Applying a magnetic field to a ferromagnetic ${\mathrm{Ni}}_{50}{\mathrm{Mn}}_{34}{\mathrm{In}}_{16}$ alloy in the martensitic state induces a structural phase transition to the austenitic state. This is accompanied by a strain which recovers on removing the magnetic field, giving the system a magnetically superelastic character. A further property of this alloy is that it also shows the inverse magnetocaloric effect. The magnetic superelasticity and the inverse magnetocaloric effect in Ni-Mn-In and their association with the first-order structural transition are studied by magnetization, strain, and neutron-diffraction studies under magnetic field.

Figure 1

(Color online) Features in the martensitic transformation associated with temperature and magnetic-field dependence. (a) Calorimetric curves across the martensitic transition. The horizontal arrows indicate the direction of temperature change. (b) Magnetization as a function of magnetic field measured on increasing field in the vicinity of the martensitic transition. The red (dark gray) lines drawn through the data points (shown only for the $200\mathrm{K}$ data) cross at a point corresponding to the characteristic field around which the metamagnetic transition begins to occur.

Figure 2

The relative length change in constant applied magnetic fields of 0, 2, and $5\mathrm{T}$. The arrows indicate the positions of $M_s$.

Figure 3

Characteristic field-dependent properties around the martensitic transition. (a) Shift in the martensitic transition temperature as a function of magnetic field for ${\mathrm{Ni}}_{50.3}{\mathrm{Mn}}_{33.8}{\mathrm{In}}_{15.9}$, ${\mathrm{Ni}}_2\mathrm{Mn}\mathrm{Ga}$, and ${\mathrm{Ni}}_{53.5}{\mathrm{Mn}}_{19.5}{\mathrm{Ga}}_{27}$. (b) Temperature dependence of the magnetization obtained at selected fields from Fig. 1b. The numbers refer to magnetic field values in Tesla. (c) The difference between the magnetizations in the cubic and martensite phases. $\Delta M$ saturates at about $0.5\mathrm{T}$. The lines drawn through the data are guides.

Figure 4

(Color online) The magnetic-field dependence of the magnetization for the sample used in the neutron-diffraction experiments.
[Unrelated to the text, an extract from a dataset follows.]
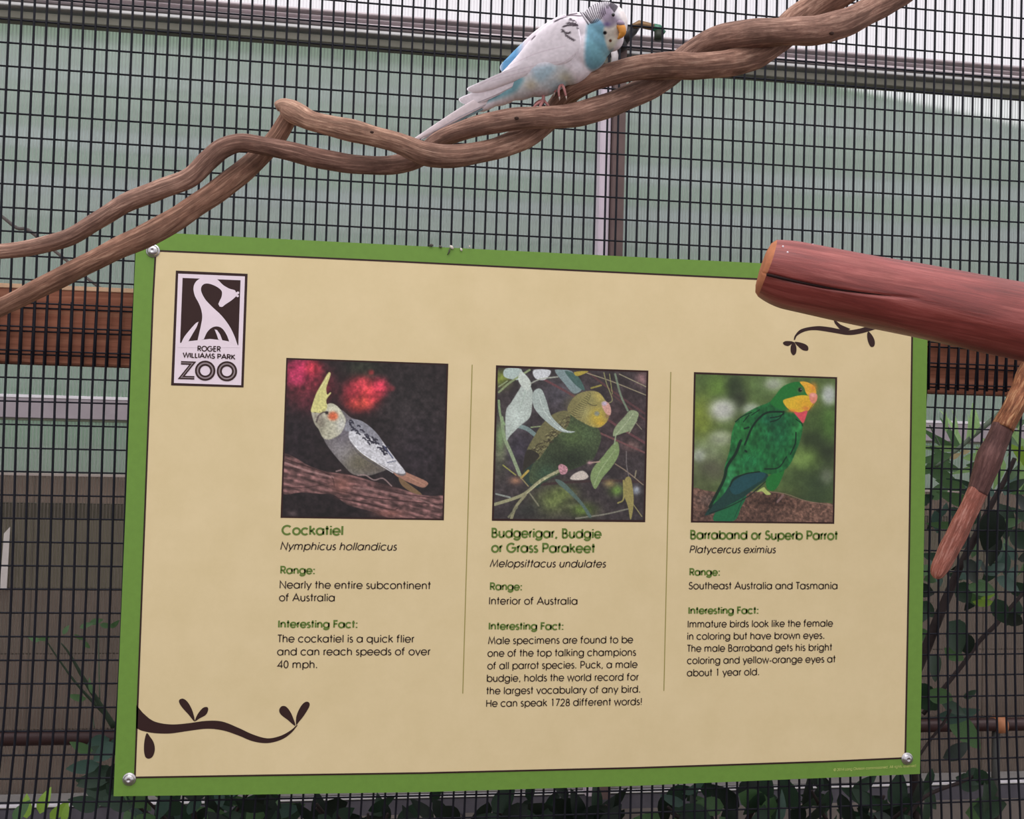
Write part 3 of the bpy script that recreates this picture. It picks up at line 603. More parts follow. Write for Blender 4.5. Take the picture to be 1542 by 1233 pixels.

The crossing point of the red (dark gray) lines determines $H_c$. The data with open symbols correspond to the isotherm at which the neutron-diffraction experiments were made.

Figure 5

(Color online) Neutron diffractograms. (a) Patterns at $317\mathrm{K}$ $\left(L{2}_1\right)$ and $5\mathrm{K}$ ($10\mathrm{M}$ martensite). (b) The field dependence of the diffraction pattern at $180\mathrm{K}$ showing the field-induced transformation from the martensite to the austenite state.

Figure 6

Magnetic-field dependence of strain at $195\mathrm{K}$ $(T<M_s)$ and $295\mathrm{K}$ $\left(L{2}_1\right)$. The strain recovers on removing the field indicating magnetically superelastic behavior. Arrows show the direction of field change.

Figure 7

The magnetic-field dependence of the magnetization at $195\mathrm{K}$.

Figure 8

Temperature dependence of $\Delta S$.